WHAT TO PRODUCE
Leave out the pictures and restate the rest of the data exactly.

COLLECTED MATERIAL
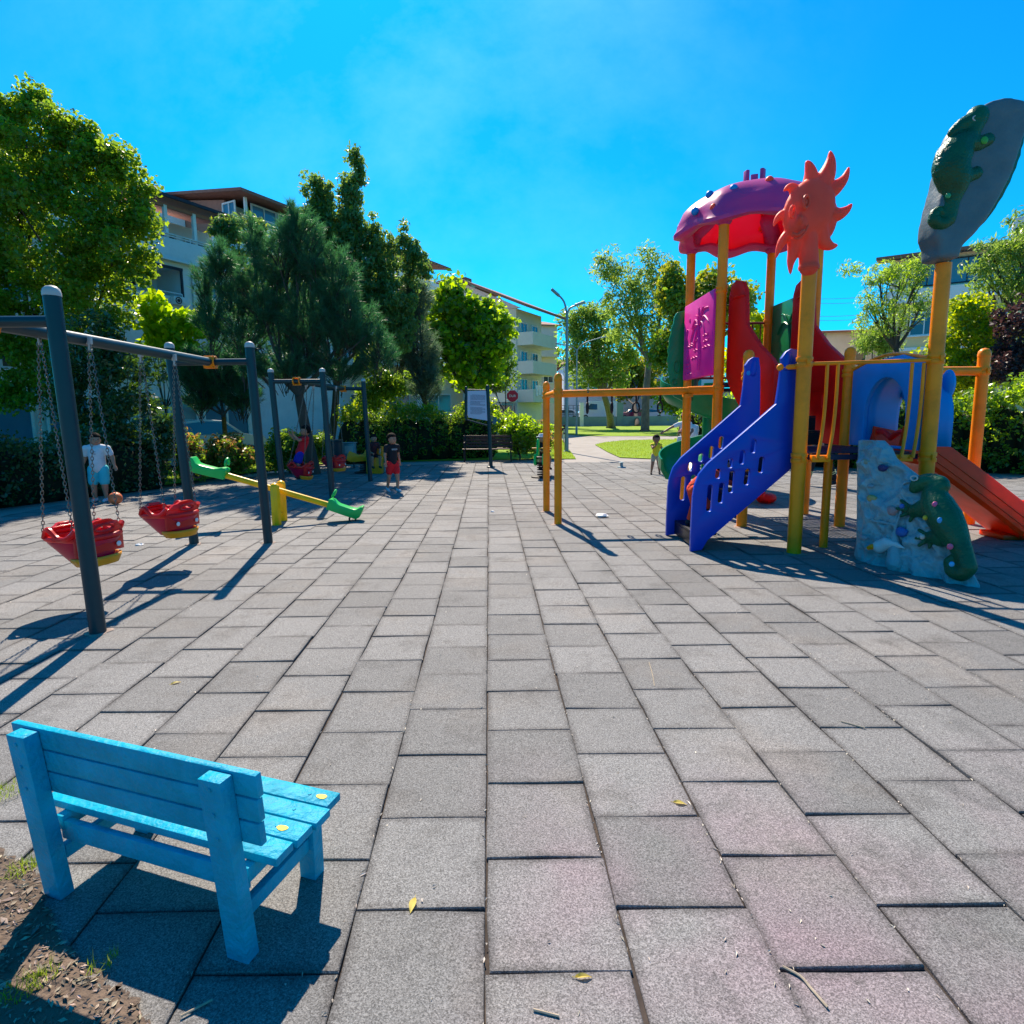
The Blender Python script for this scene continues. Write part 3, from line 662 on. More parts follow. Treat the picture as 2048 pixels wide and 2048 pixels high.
mb = MB(); mb.plate([[p + mv for p in outF]], (0, .05, 0)); ct = MB(); [ct.plate([[p + mv for p in s_]], (0, .2, 0)) for s_ in slots]; P_(mb, 'stair_side', 'blue', bevel=.008, cut=ct)
for yy in (YF, YB):                     # capped heads clamped to the posts
    mb = MB(); mb.chain([(2.90, yy, 1.98), (2.92, yy, 2.10)], [.05, .045], 16); P_(mb, 'stair_head', 'blue', smooth=True)
    mb = MB(); mb.rod((2.86, yy, 1.98), (3.02 if yy == YF else 3.06, yy + (-.1 if yy == YF else .45), 1.98), .028, 10); mb.sph((2.85, yy, 1.98), .04, 10, 6); P_(mb, 'clamp', 'blue_l' if yy != YF else 'yellow', smooth=True)
for k in range(5):
    x = 2.02 + k * .215; z = .20 + k * .20
    mb = MB(); y0, y1 = YF + .03, YB - .03
    mb.mm((x - .01, y0, z - .03), (x + .23, y1, z)); mb.mm((x - .01, y0, z - .17), (x + .012, y1, z - .031)); o = P_(mb, 'step', 'blackp', bevel=.004)
# dome roof
DC = V((3.67, 9.30, 4.22)); RD = 1.08; DH = .62
def lobes(r, z, a):
    k = 1 + .055 * math.cos(8 * a) * min(1, r / RD) ** 3; return r * k, z - (.035 * math.cos(8 * a) if z < .25 else 0) * (1 if r > .5 else 0)
prof = []
for i in range(19):
    t = i / 18 * math.pi / 2; prof.append((RD * math.cos(t) ** .82 if i < 18 else 0, DH * math.sin(t) ** .95))
prof = [(RD - .20, .035), (RD - .19, .0), (RD - .10, -.045), (RD - .02, -.06), (RD + .03, -.045), (RD + .035, 0)] + prof[1:]
mb = MB(); mb.lathe(DC, prof, 96, fn=lobes); mb.f = [f for f in mb.f if len(f) == 4]
dome = P_(mb, 'roof', 'purple', smooth=True, solid=.012)
for U in (U1, U2, U3, U4):
    d_ = (V((U.x, U.y, 0)) - V((DC.x, DC.y, 0))).normalized(); mb = MB(); mb.chain([(U.x, U.y, 4.20), (U.x - d_.x * .05, U.y - d_.y * .05, 4.42), (U.x - d_.x * .3, U.y - d_.y * .3, 4.56)], [.115, .13, .12], 16); P_(mb, 'roof_sleeve', 'purple', dome, smooth=True)
def on_dome(az, t):
    r, z = RD * math.cos(t) ** .82, DH * math.sin(t) ** .95; return DC + V((r * math.cos(az), r * math.sin(az), z))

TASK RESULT
The Blender Python script for this scene continues. Write part 3, from line 662 on. More parts follow. Treat the picture as 2048 pixels wide and 2048 pixels high.
mb = MB(); mb.plate([[p + mv for p in outF]], (0, .05, 0)); ct = MB(); [ct.plate([[p + mv for p in s_]], (0, .2, 0)) for s_ in slots]; P_(mb, 'stair_side', 'blue', bevel=.008, cut=ct)
for yy in (YF, YB):                     # capped heads clamped to the posts
    mb = MB(); mb.chain([(2.90, yy, 1.98), (2.92, yy, 2.10)], [.05, .045], 16); P_(mb, 'stair_head', 'blue', smooth=True)
    mb = MB(); mb.rod((2.86, yy, 1.98), (3.02 if yy == YF else 3.06, yy + (-.1 if yy == YF else .45), 1.98), .028, 10); mb.sph((2.85, yy, 1.98), .04, 10, 6); P_(mb, 'clamp', 'blue_l' if yy != YF else 'yellow', smooth=True)
for k in range(5):
    x = 2.02 + k * .215; z = .20 + k * .20
    mb = MB(); y0, y1 = YF + .03, YB - .03
    mb.mm((x - .01, y0, z - .03), (x + .23, y1, z)); mb.mm((x - .01, y0, z - .17), (x + .012, y1, z - .031)); o = P_(mb, 'step', 'blackp', bevel=.004)
# dome roof
DC = V((3.67, 9.30, 4.22)); RD = 1.08; DH = .62
def lobes(r, z, a):
    k = 1 + .055 * math.cos(8 * a) * min(1, r / RD) ** 3; return r * k, z - (.035 * math.cos(8 * a) if z < .25 else 0) * (1 if r > .5 else 0)
prof = []
for i in range(19):
    t = i / 18 * math.pi / 2; prof.append((RD * math.cos(t) ** .82 if i < 18 else 0, DH * math.sin(t) ** .95))
prof = [(RD - .20, .035), (RD - .19, .0), (RD - .10, -.045), (RD - .02, -.06), (RD + .03, -.045), (RD + .035, 0)] + prof[1:]
mb = MB(); mb.lathe(DC, prof, 96, fn=lobes); mb.f = [f for f in mb.f if len(f) == 4]
dome = P_(mb, 'roof', 'purple', smooth=True, solid=.012)
for U in (U1, U2, U3, U4):
    d_ = (V((U.x, U.y, 0)) - V((DC.x, DC.y, 0))).normalized(); mb = MB(); mb.chain([(U.x, U.y, 4.20), (U.x - d_.x * .05, U.y - d_.y * .05, 4.42), (U.x - d_.x * .3, U.y - d_.y * .3, 4.56)], [.115, .13, .12], 16); P_(mb, 'roof_sleeve', 'purple', dome, smooth=True)
def on_dome(az, t):
    r, z = RD * math.cos(t) ** .82, DH * math.sin(t) ** .95; return DC + V((r * math.cos(az), r * math.sin(az), z))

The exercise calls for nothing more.